**Your goal:** Repeat the data below exactly, dropping any pictures it holds.

**Data section:**
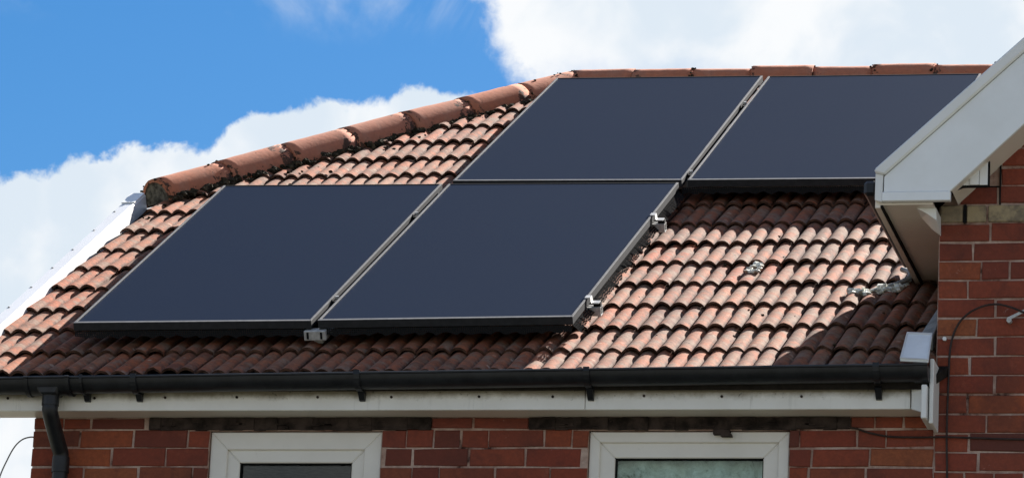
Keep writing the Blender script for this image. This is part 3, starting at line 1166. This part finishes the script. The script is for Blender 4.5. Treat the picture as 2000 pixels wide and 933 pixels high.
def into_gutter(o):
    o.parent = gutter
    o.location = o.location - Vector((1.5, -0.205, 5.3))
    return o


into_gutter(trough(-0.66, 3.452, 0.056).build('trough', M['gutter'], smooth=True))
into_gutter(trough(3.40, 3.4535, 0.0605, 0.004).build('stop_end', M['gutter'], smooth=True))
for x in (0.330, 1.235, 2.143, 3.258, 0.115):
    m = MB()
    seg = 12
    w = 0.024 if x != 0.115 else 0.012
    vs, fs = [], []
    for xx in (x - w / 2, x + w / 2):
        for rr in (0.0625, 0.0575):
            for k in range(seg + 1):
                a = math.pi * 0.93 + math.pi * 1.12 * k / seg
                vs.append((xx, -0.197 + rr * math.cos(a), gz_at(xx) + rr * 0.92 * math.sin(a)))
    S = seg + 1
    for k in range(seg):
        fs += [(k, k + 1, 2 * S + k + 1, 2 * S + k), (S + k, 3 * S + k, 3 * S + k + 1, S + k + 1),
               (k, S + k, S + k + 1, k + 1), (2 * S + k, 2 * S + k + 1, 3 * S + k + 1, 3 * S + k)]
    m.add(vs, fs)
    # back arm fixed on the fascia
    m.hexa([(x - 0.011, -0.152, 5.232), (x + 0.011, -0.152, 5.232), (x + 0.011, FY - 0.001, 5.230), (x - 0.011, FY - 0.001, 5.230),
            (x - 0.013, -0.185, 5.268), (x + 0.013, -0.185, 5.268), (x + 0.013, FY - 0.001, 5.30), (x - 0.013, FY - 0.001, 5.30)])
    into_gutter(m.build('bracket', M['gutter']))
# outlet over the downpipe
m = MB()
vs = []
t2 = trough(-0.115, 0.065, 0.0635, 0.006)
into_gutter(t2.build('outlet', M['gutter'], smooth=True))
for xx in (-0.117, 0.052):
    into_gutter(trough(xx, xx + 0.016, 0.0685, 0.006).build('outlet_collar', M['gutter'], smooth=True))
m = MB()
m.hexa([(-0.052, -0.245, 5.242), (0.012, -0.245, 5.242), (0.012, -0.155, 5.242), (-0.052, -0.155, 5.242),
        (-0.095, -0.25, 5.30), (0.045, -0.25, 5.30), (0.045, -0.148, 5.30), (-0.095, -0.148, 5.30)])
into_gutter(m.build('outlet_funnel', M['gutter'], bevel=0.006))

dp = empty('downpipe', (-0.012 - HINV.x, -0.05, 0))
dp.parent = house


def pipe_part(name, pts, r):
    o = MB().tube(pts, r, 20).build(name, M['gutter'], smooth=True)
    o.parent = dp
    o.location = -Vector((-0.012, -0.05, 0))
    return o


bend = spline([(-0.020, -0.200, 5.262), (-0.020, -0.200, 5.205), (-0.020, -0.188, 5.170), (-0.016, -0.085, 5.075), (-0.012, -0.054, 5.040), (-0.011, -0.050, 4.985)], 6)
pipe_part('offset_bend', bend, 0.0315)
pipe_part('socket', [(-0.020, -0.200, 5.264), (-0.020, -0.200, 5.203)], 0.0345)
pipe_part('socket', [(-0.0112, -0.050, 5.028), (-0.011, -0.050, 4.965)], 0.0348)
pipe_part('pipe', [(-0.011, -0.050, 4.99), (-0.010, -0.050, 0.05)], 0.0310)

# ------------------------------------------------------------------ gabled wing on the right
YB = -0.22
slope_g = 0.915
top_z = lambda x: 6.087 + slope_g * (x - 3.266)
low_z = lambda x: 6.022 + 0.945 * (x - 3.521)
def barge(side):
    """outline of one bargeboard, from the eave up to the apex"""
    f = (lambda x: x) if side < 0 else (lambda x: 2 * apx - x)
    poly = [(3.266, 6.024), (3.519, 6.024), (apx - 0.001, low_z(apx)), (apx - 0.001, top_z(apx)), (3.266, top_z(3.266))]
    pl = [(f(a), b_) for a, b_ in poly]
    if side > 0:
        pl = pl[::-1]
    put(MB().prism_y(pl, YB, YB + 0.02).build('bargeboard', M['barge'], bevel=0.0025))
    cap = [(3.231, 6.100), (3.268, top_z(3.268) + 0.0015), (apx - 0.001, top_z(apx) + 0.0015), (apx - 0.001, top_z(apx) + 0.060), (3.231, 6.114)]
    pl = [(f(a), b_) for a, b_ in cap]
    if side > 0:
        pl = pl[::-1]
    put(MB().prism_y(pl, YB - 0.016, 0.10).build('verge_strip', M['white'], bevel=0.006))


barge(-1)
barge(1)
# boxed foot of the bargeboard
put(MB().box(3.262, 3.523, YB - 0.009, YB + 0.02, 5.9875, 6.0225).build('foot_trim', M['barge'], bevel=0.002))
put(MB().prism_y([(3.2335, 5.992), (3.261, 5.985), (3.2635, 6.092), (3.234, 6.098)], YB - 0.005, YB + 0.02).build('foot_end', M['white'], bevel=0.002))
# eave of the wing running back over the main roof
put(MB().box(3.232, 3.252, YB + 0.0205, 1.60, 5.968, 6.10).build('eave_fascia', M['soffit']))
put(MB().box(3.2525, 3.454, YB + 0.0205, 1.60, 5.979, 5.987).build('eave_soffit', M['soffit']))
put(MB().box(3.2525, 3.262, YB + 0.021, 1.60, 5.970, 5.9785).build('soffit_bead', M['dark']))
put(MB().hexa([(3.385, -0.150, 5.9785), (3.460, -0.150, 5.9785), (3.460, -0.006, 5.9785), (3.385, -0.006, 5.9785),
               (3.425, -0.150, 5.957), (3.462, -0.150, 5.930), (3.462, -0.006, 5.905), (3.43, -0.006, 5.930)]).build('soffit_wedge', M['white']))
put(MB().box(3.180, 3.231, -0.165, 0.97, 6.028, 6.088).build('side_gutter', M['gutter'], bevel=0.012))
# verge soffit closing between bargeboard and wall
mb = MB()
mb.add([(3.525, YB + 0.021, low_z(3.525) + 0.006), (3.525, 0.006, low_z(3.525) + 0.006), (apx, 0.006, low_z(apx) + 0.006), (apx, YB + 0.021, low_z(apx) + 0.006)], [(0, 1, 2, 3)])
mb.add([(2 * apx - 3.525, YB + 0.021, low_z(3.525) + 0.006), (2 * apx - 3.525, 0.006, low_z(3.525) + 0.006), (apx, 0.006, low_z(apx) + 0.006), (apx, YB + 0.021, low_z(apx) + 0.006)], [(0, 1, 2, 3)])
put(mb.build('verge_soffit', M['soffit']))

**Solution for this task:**
Keep writing the Blender script for this image. This is part 3, starting at line 1166. This part finishes the script. The script is for Blender 4.5. Treat the picture as 2000 pixels wide and 933 pixels high.
def into_gutter(o):
    o.parent = gutter
    o.location = o.location - Vector((1.5, -0.205, 5.3))
    return o


into_gutter(trough(-0.66, 3.452, 0.056).build('trough', M['gutter'], smooth=True))
into_gutter(trough(3.40, 3.4535, 0.0605, 0.004).build('stop_end', M['gutter'], smooth=True))
for x in (0.330, 1.235, 2.143, 3.258, 0.115):
    m = MB()
    seg = 12
    w = 0.024 if x != 0.115 else 0.012
    vs, fs = [], []
    for xx in (x - w / 2, x + w / 2):
        for rr in (0.0625, 0.0575):
            for k in range(seg + 1):
                a = math.pi * 0.93 + math.pi * 1.12 * k / seg
                vs.append((xx, -0.197 + rr * math.cos(a), gz_at(xx) + rr * 0.92 * math.sin(a)))
    S = seg + 1
    for k in range(seg):
        fs += [(k, k + 1, 2 * S + k + 1, 2 * S + k), (S + k, 3 * S + k, 3 * S + k + 1, S + k + 1),
               (k, S + k, S + k + 1, k + 1), (2 * S + k, 2 * S + k + 1, 3 * S + k + 1, 3 * S + k)]
    m.add(vs, fs)
    # back arm fixed on the fascia
    m.hexa([(x - 0.011, -0.152, 5.232), (x + 0.011, -0.152, 5.232), (x + 0.011, FY - 0.001, 5.230), (x - 0.011, FY - 0.001, 5.230),
            (x - 0.013, -0.185, 5.268), (x + 0.013, -0.185, 5.268), (x + 0.013, FY - 0.001, 5.30), (x - 0.013, FY - 0.001, 5.30)])
    into_gutter(m.build('bracket', M['gutter']))
# outlet over the downpipe
m = MB()
vs = []
t2 = trough(-0.115, 0.065, 0.0635, 0.006)
into_gutter(t2.build('outlet', M['gutter'], smooth=True))
for xx in (-0.117, 0.052):
    into_gutter(trough(xx, xx + 0.016, 0.0685, 0.006).build('outlet_collar', M['gutter'], smooth=True))
m = MB()
m.hexa([(-0.052, -0.245, 5.242), (0.012, -0.245, 5.242), (0.012, -0.155, 5.242), (-0.052, -0.155, 5.242),
        (-0.095, -0.25, 5.30), (0.045, -0.25, 5.30), (0.045, -0.148, 5.30), (-0.095, -0.148, 5.30)])
into_gutter(m.build('outlet_funnel', M['gutter'], bevel=0.006))

dp = empty('downpipe', (-0.012 - HINV.x, -0.05, 0))
dp.parent = house


def pipe_part(name, pts, r):
    o = MB().tube(pts, r, 20).build(name, M['gutter'], smooth=True)
    o.parent = dp
    o.location = -Vector((-0.012, -0.05, 0))
    return o


bend = spline([(-0.020, -0.200, 5.262), (-0.020, -0.200, 5.205), (-0.020, -0.188, 5.170), (-0.016, -0.085, 5.075), (-0.012, -0.054, 5.040), (-0.011, -0.050, 4.985)], 6)
pipe_part('offset_bend', bend, 0.0315)
pipe_part('socket', [(-0.020, -0.200, 5.264), (-0.020, -0.200, 5.203)], 0.0345)
pipe_part('socket', [(-0.0112, -0.050, 5.028), (-0.011, -0.050, 4.965)], 0.0348)
pipe_part('pipe', [(-0.011, -0.050, 4.99), (-0.010, -0.050, 0.05)], 0.0310)

# ------------------------------------------------------------------ gabled wing on the right
YB = -0.22
slope_g = 0.915
top_z = lambda x: 6.087 + slope_g * (x - 3.266)
low_z = lambda x: 6.022 + 0.945 * (x - 3.521)
def barge(side):
    """outline of one bargeboard, from the eave up to the apex"""
    f = (lambda x: x) if side < 0 else (lambda x: 2 * apx - x)
    poly = [(3.266, 6.024), (3.519, 6.024), (apx - 0.001, low_z(apx)), (apx - 0.001, top_z(apx)), (3.266, top_z(3.266))]
    pl = [(f(a), b_) for a, b_ in poly]
    if side > 0:
        pl = pl[::-1]
    put(MB().prism_y(pl, YB, YB + 0.02).build('bargeboard', M['barge'], bevel=0.0025))
    cap = [(3.231, 6.100), (3.268, top_z(3.268) + 0.0015), (apx - 0.001, top_z(apx) + 0.0015), (apx - 0.001, top_z(apx) + 0.060), (3.231, 6.114)]
    pl = [(f(a), b_) for a, b_ in cap]
    if side > 0:
        pl = pl[::-1]
    put(MB().prism_y(pl, YB - 0.016, 0.10).build('verge_strip', M['white'], bevel=0.006))


barge(-1)
barge(1)
# boxed foot of the bargeboard
put(MB().box(3.262, 3.523, YB - 0.009, YB + 0.02, 5.9875, 6.0225).build('foot_trim', M['barge'], bevel=0.002))
put(MB().prism_y([(3.2335, 5.992), (3.261, 5.985), (3.2635, 6.092), (3.234, 6.098)], YB - 0.005, YB + 0.02).build('foot_end', M['white'], bevel=0.002))
# eave of the wing running back over the main roof
put(MB().box(3.232, 3.252, YB + 0.0205, 1.60, 5.968, 6.10).build('eave_fascia', M['soffit']))
put(MB().box(3.2525, 3.454, YB + 0.0205, 1.60, 5.979, 5.987).build('eave_soffit', M['soffit']))
put(MB().box(3.2525, 3.262, YB + 0.021, 1.60, 5.970, 5.9785).build('soffit_bead', M['dark']))
put(MB().hexa([(3.385, -0.150, 5.9785), (3.460, -0.150, 5.9785), (3.460, -0.006, 5.9785), (3.385, -0.006, 5.9785),
               (3.425, -0.150, 5.957), (3.462, -0.150, 5.930), (3.462, -0.006, 5.905), (3.43, -0.006, 5.930)]).build('soffit_wedge', M['white']))
put(MB().box(3.180, 3.231, -0.165, 0.97, 6.028, 6.088).build('side_gutter', M['gutter'], bevel=0.012))
# verge soffit closing between bargeboard and wall
mb = MB()
mb.add([(3.525, YB + 0.021, low_z(3.525) + 0.006), (3.525, 0.006, low_z(3.525) + 0.006), (apx, 0.006, low_z(apx) + 0.006), (apx, YB + 0.021, low_z(apx) + 0.006)], [(0, 1, 2, 3)])
mb.add([(2 * apx - 3.525, YB + 0.021, low_z(3.525) + 0.006), (2 * apx - 3.525, 0.006, low_z(3.525) + 0.006), (apx, 0.006, low_z(apx) + 0.006), (apx, YB + 0.021, low_z(apx) + 0.006)], [(0, 1, 2, 3)])
put(mb.build('verge_soffit', M['soffit']))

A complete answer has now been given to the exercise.